2 juin 1918. Un dimanche à processions, à robes blanches, à pâtisseries.



2 juin 1918.
Dimanche. Un dimanche à processions, à robes blanches, à pâtisseries.
Le raid infernal s’avance à travers le Valois. Hier soir ils étaient à Neuilly-Saint-Front. Ils sont, ce matin, à Longpont… « Dans Longpont, deux filles aux joues roses rient, accoudées au balcon de l’épicerie… Et le château attend les invités des chasses prochaines, peut-être ne viendront-ils pas, bon vieux château… »
Ils sont venus, bon vieux château. Ils sont venus chassant les hommes bleus du carrefour du Saut-du-Cerf au carrefour des Cornillards.
… Ici, nous plions bagages, discrètement. Le gros matériel, les blessés, les impedimenta sont ramenés à trente kilomètres en arrière des lignes. Serait-ce le signe d’une retraite prochaine ?

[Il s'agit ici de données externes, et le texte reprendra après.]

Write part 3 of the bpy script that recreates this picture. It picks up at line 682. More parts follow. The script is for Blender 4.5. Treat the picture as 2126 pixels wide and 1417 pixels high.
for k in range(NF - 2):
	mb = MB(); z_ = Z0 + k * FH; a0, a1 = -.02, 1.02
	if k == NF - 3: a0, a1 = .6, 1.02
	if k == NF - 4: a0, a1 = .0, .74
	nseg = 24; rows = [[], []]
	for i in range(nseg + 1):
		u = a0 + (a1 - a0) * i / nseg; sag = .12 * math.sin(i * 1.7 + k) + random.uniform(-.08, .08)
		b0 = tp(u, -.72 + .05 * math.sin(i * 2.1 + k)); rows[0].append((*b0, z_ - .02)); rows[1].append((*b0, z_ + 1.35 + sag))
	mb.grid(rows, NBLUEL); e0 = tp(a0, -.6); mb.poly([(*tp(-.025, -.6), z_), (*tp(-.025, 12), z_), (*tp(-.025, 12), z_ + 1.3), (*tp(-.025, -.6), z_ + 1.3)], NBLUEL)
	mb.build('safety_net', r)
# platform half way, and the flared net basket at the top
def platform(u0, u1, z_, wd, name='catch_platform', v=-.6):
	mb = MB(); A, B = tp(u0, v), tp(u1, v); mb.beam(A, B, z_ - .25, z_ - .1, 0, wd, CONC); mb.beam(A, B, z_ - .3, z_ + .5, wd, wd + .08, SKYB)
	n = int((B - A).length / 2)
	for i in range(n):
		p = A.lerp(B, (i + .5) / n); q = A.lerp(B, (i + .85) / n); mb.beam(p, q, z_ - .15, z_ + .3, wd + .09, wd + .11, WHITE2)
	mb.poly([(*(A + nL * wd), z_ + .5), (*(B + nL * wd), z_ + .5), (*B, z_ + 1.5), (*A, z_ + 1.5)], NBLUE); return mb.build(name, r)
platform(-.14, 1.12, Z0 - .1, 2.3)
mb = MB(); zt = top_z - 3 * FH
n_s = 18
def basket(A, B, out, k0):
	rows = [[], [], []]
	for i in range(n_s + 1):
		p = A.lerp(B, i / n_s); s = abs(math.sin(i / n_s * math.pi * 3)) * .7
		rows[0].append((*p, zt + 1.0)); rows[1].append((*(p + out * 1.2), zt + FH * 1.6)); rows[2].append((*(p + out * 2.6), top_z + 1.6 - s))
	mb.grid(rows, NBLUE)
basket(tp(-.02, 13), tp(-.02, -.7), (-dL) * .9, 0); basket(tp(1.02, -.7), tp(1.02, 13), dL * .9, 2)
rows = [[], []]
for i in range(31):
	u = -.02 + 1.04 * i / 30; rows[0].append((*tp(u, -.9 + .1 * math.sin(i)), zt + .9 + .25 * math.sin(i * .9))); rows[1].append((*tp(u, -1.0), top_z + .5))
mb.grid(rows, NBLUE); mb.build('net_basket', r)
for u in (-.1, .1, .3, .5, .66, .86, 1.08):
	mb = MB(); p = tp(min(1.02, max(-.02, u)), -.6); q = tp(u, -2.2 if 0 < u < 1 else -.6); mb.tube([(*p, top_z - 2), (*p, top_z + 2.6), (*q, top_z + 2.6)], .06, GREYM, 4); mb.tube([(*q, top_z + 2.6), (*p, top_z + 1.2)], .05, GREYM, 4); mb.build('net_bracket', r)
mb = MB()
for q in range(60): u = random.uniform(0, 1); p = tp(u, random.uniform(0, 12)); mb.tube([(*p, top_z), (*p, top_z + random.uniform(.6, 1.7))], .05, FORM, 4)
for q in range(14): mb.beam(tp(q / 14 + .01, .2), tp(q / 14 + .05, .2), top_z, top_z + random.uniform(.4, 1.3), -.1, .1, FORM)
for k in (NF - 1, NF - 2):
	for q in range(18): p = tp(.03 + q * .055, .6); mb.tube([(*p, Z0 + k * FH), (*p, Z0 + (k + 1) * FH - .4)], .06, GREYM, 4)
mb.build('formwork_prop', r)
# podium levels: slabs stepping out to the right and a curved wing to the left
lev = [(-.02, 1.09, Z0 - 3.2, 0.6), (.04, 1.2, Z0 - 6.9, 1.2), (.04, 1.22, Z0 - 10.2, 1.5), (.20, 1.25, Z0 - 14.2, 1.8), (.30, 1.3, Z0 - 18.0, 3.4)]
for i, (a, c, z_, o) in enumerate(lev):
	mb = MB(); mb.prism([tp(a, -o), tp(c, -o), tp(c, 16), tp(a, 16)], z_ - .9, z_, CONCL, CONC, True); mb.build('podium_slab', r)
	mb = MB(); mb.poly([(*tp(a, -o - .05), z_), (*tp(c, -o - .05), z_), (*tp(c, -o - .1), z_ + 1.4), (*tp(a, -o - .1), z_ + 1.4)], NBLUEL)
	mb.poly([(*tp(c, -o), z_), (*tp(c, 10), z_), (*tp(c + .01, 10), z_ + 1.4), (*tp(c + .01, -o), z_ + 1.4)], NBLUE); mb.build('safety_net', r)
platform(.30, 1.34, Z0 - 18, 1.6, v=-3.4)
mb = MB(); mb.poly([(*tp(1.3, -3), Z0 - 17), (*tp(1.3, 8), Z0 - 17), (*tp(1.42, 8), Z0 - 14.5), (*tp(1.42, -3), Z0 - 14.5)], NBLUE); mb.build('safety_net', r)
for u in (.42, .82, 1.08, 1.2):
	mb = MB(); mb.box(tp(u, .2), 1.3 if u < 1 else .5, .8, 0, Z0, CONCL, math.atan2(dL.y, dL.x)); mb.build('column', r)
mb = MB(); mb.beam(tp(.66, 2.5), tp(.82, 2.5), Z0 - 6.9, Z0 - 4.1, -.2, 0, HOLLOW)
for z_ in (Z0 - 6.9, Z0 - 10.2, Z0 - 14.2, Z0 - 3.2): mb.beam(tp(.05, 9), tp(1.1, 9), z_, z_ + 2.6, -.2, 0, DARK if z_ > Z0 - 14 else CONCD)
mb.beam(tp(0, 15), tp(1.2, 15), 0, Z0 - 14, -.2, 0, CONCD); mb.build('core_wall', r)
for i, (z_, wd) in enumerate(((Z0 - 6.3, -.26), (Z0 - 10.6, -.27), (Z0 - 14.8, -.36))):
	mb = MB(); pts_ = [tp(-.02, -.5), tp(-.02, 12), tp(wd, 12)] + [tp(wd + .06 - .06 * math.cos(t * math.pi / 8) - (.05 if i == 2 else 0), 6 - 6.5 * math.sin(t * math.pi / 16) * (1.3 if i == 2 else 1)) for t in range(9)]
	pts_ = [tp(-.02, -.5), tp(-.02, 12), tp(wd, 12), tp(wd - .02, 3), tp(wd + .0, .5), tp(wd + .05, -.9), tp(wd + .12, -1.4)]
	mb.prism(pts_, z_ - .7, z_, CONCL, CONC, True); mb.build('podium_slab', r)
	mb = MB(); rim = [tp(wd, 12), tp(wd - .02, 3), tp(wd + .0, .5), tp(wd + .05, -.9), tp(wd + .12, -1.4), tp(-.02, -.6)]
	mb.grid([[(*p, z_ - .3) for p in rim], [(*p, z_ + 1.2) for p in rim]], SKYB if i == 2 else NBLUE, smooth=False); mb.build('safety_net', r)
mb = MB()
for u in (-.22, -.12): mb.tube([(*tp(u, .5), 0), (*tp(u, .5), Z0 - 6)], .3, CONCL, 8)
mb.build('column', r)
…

On parle pour parler, sans savoir. On dit : « Ils prendront Paris, ils le brûleront, mais la guerre continuera. Nous irons à Bordeaux, nous irons en Amérique, mais la guerre continuera… » D’autres disent : « Nous allons les arrêter une fois de plus. Aurons-nous la sagesse, cette fois-ci, de relaxer Caillaux et de faire la paix avant que nos flottes soient détruites, notre capitale anéantie, la moitié de notre pays ravagée ?…» Et d’autres affirment : « Foch va les culbuter… Il les laisse s’aventurer… Vous allez voir ça !… » On raconte que Clemenceau est dans la bataille, qu’il harangue les troupes aux carrefours des routes, que des uhlans ont failli s’emparer de lui. Les lignes de chemin de fer sont incroyablement encombrées. La ligne Paris-Nancy étant coupée à partir de Château-Thierry, les trains pour Nancy passent par Troyes. Le train de Belfort, parti hier à 8h du matin est arrivé à Lure ce matin à 6h. La 133ème division nous quitte en hâte. Les trains qui l’enlèvent passent de dix minutes en dix minutes. Les hommes luisants de sueur, noirs de poussière, rient et crânent. Ils ont fleuri les portes de leurs wagons avec des genêts et des marguerites. Le téléphone retentit sans cesse, nous demandant jusqu’à notre dernier chirurgien. « Allô !… Allô !…» Il semble que cet « allô » soit un cri de douleur, venu de cette petite ville de Provins, où sur des cartes et sur des plans se joue le sort de la France.